Always have a 5 year plan. Be thinking of goals you want to work towards, however big or small. What inspires you? What drives you? What do you want to accomplish or cure or solve?
Take a CPR class together.
Emphasize importance of staying certified ( or making a habit of watching an online course every year on the same day, like the day after Thanksgiving or something like that.
It’s so tempting to write someone off, to dismiss them as “less than.” They’re too young or too old to be taken seriously. They speak a different language or have a different skin color. They may be poor, uneducated, disabled or just simply unattractive. RESIST that temptation. Remember that every human being is God’s creation, a masterpiece cloaked in dignity. No matter what they look like or even what they’ve done, everyone you meet is deserving (and in need) of respect. To be humble is to remember this. (Start lesson young, phrased age-appropriately, and reticket yearly. Look for opportunities to discuss.)
Remind them there’s nothing they could ever do to lose your love. They’re so afraid of disappointing you. Emphasize the difference between making mistakes and being a “bad” person.
Every “yes” to something is a “no” to something else. Take your time processing the choices - write in your journal, sweat it out, listen to music, talk to someone you trust, read books from experts. Once you’re clear about what you’re giving up, let it go and don’t look back. (Remember there’s no advice that’s right more than 99% of the time. Always trust your gut. Just remember an impulse isn’t the same thing as a gut check.)

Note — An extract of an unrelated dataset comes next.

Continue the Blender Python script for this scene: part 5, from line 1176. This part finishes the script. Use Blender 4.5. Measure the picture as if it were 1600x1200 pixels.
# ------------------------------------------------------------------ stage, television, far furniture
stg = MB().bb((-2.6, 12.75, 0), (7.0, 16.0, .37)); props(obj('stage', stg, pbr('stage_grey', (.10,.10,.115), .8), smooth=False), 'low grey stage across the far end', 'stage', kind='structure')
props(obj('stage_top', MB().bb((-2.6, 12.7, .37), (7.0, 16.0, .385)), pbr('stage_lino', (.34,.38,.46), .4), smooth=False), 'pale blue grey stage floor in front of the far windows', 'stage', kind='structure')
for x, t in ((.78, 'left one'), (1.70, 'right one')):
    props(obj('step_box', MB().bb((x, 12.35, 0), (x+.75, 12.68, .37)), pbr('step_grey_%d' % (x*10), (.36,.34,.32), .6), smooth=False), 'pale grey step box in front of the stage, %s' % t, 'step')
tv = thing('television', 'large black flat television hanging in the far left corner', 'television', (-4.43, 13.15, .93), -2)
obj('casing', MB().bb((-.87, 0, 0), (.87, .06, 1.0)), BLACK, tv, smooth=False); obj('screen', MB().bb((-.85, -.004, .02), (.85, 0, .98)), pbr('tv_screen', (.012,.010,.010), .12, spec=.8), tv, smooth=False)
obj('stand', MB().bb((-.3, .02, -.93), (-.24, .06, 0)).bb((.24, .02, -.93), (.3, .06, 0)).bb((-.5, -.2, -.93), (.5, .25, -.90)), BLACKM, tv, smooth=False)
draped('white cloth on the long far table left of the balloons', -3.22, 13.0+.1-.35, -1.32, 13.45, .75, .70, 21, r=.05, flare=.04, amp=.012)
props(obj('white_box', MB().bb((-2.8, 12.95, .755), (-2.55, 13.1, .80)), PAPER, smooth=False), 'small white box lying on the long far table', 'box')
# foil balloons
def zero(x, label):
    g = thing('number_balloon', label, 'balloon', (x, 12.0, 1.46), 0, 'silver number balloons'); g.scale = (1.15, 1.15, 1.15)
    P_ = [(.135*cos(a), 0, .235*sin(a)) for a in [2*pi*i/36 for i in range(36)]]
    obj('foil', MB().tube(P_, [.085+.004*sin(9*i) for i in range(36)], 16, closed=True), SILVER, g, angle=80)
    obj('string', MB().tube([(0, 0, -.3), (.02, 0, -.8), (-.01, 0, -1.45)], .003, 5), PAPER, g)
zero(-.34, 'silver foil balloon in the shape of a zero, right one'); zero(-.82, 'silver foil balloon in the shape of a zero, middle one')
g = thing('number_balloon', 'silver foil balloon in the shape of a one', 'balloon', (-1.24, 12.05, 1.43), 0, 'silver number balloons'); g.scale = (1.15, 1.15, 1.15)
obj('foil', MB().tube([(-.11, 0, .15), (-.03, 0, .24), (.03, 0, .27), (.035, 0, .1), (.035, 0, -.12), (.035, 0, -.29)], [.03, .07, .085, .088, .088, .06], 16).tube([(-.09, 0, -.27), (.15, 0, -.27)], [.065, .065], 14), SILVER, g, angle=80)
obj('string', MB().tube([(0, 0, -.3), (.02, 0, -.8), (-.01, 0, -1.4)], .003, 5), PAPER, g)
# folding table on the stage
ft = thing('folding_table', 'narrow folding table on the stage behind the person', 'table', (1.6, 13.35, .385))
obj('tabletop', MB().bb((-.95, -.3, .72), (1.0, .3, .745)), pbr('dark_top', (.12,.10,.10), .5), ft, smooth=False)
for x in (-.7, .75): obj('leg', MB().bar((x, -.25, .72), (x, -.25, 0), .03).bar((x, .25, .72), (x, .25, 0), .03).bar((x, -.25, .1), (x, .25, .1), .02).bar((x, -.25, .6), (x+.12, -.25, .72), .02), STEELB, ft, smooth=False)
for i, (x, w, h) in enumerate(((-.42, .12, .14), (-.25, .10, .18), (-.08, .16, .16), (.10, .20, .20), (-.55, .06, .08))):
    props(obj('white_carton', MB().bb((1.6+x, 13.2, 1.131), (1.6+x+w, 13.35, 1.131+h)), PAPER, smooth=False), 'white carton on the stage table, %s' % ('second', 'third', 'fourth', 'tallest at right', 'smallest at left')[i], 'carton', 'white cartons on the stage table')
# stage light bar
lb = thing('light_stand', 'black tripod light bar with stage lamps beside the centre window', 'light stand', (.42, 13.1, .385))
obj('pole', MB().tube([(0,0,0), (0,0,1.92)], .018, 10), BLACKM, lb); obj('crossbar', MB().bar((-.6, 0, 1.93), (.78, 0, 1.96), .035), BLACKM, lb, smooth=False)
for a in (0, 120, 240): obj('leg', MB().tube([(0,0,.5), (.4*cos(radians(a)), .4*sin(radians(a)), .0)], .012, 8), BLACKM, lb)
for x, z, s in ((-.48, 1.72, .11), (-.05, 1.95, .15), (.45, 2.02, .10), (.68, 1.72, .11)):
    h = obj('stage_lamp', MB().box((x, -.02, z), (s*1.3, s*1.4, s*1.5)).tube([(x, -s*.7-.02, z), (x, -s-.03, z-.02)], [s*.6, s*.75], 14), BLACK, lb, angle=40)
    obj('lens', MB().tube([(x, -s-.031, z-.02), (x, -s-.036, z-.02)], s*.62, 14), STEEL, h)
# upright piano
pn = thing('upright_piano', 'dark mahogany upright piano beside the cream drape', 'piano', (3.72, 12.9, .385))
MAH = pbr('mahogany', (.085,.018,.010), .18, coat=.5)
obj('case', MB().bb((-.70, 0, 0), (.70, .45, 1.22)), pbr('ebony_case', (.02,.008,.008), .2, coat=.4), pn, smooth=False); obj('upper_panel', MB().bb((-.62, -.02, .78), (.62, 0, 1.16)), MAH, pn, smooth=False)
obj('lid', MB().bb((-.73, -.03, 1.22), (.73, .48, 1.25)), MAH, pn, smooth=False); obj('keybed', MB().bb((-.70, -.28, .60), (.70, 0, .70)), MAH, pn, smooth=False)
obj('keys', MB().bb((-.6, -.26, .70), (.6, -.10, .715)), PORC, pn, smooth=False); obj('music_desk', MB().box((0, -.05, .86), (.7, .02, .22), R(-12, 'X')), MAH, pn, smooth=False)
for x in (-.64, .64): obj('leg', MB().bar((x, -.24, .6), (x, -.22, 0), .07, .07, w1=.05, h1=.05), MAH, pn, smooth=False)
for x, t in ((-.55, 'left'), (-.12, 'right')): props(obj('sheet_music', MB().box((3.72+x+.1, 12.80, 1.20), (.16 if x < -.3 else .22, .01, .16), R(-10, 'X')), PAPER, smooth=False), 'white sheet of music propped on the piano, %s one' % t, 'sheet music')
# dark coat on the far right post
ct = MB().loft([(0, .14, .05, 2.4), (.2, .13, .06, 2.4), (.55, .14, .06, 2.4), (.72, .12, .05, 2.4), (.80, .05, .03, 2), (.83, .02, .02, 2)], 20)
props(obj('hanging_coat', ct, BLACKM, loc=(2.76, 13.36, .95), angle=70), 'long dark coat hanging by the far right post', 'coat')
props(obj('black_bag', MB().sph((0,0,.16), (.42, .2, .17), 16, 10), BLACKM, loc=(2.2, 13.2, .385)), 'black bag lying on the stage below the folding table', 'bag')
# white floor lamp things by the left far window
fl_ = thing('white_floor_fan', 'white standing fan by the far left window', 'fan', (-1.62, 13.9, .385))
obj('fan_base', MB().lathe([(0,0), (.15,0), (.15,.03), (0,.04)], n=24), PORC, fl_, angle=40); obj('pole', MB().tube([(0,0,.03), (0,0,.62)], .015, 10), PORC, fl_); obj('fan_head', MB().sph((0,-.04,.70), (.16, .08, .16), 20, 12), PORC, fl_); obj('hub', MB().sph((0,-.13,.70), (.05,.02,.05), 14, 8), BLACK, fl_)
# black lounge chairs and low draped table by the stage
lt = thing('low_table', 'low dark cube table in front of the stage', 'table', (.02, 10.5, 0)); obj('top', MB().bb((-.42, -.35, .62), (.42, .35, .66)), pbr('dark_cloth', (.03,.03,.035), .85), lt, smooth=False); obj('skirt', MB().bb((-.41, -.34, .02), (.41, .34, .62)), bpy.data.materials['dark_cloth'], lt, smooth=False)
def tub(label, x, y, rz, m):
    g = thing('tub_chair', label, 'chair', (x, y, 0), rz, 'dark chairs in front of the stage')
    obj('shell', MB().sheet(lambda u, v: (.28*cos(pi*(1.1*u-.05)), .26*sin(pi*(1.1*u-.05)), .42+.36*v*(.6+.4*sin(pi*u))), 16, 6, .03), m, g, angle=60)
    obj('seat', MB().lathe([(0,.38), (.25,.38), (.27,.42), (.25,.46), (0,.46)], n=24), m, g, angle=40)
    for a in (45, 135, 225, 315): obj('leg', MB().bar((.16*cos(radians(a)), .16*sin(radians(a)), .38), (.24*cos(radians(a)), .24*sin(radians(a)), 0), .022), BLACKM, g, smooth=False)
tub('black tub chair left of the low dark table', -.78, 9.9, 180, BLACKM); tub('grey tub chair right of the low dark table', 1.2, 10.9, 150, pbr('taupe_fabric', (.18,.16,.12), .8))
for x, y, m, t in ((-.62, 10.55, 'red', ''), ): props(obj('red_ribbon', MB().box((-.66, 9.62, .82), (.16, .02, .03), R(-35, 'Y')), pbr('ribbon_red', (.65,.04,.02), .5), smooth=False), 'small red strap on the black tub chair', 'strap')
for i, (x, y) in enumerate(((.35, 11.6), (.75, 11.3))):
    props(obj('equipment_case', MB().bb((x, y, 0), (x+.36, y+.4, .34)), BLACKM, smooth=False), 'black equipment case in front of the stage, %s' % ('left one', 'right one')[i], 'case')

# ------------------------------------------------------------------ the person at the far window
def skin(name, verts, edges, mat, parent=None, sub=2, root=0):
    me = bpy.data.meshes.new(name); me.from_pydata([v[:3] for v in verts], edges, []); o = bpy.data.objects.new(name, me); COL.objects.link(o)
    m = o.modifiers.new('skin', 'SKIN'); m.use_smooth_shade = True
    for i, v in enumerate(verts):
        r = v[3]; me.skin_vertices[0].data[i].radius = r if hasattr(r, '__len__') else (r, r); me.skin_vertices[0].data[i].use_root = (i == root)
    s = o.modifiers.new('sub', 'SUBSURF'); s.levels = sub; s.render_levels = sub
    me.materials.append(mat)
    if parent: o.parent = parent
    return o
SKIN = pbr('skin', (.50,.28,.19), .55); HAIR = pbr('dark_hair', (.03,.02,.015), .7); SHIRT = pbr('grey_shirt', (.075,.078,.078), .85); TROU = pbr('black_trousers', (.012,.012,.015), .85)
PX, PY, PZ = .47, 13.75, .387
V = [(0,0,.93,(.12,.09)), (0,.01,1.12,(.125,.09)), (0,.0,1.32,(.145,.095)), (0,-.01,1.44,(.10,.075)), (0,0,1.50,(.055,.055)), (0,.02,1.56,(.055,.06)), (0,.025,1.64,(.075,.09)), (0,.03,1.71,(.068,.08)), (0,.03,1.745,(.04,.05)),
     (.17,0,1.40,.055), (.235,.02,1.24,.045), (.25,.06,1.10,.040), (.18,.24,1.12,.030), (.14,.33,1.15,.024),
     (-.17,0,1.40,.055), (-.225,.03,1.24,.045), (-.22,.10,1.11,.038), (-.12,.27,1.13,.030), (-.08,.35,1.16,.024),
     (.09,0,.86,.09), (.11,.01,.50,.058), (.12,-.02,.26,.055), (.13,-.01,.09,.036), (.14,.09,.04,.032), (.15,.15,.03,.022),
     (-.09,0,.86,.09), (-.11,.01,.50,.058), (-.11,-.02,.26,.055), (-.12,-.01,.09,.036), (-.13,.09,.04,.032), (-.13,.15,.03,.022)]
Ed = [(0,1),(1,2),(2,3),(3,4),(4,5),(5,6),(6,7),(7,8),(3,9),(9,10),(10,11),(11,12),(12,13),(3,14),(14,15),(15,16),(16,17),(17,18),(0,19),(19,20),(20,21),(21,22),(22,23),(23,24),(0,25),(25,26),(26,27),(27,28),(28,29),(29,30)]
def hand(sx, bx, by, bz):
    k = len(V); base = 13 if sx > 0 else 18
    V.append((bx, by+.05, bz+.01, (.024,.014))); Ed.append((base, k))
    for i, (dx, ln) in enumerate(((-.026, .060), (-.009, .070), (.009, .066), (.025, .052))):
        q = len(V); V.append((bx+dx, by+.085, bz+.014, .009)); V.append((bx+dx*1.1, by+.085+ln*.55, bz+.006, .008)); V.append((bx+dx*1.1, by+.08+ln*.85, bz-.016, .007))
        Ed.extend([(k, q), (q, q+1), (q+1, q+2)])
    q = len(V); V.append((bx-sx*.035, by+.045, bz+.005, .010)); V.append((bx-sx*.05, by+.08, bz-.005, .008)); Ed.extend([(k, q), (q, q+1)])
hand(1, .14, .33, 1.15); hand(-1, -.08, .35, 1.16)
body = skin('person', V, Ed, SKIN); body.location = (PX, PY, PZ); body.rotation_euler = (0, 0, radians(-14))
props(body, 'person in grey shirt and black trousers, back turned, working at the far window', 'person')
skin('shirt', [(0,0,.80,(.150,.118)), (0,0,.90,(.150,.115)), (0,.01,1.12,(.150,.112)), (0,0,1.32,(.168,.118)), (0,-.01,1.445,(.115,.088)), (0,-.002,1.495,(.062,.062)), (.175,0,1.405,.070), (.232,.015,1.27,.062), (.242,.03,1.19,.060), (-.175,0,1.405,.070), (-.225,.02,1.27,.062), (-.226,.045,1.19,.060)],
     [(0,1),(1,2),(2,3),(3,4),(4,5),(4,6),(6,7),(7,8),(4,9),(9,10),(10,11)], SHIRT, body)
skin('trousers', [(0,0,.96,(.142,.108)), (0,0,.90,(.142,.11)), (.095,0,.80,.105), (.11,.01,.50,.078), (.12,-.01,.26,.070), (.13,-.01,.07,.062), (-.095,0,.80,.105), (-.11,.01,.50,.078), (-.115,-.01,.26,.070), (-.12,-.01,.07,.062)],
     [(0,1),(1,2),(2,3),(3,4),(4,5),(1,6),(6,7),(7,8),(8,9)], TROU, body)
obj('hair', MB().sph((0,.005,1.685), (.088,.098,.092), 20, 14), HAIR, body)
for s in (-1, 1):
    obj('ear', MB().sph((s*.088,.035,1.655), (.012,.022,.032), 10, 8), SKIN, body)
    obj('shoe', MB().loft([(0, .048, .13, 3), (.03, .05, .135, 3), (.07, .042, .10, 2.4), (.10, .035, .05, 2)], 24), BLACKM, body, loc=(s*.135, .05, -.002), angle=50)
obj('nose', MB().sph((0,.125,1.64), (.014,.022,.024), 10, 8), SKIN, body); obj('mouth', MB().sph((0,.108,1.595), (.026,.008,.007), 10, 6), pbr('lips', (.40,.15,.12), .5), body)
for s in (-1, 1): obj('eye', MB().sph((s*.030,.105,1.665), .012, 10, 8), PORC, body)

When it comes to judging your behavior at school/ sports/ work, ask:
Was I fair?
Was I kind?
Did I put in the work?
If the answers are all “Yes,” then rest well.
If an answer is “No,” then fix it.
Resentment is a sign you are giving too much and are in need of replenishment. It’s a good example of how even the “negative” emotions are on your side, interpreting your experience in the world.
I think the term “find myself” simply means figuring out how much of what you do/think/want/believe/care about/ feel is there because some parents, siblings, family — or institutions — or ad campaigns — or political party, or whatever put it there and fed it, vs. how much ch of all that you present to the world and to yourself, is genuine…The good, the bad, and the ugly? (Go find yourself! Tell the rest of us to F off!) xoxo
We do what we do and feel how we feel because we think what we think.
Our thoughts are so powerful. Let’s take each one captive today and be sure they’re the kind of thoughts we want guiding and influencing the way we live our lives.” -Lysa TerKeurst
We’re all just so delicate. It’s just our nature. Treat others (and yourself) accordingly. Even/ especially the ones that seem to be tough as nails or sharp as wire. Try not to lose sight of that.
Make a deal: flying lessons IF he takes dancing lessons. A man has got to know how to dance!
In fact, tack on some other prerequisites like good grades and responsible behavior
Gambling is a very tricky thing. It can get out of hand easily because of how the brain works. That initial “rush” of excitement starts to burn pathways, and causes chemical reactions that need to be fed more and more. Before you know it you’re gambling more often and with more money, trying to achieve that rush. Be very, very careful with gambling.
Gambling casinos and online gaming know this and they exploit it to make TONS of money. It’s a scam. Avoid gambling all together or step away very early.
Grandpa always said everything boils down to how you treat people.
Always treating people with kindness and respect is the most important lesson he wanted to get across to us.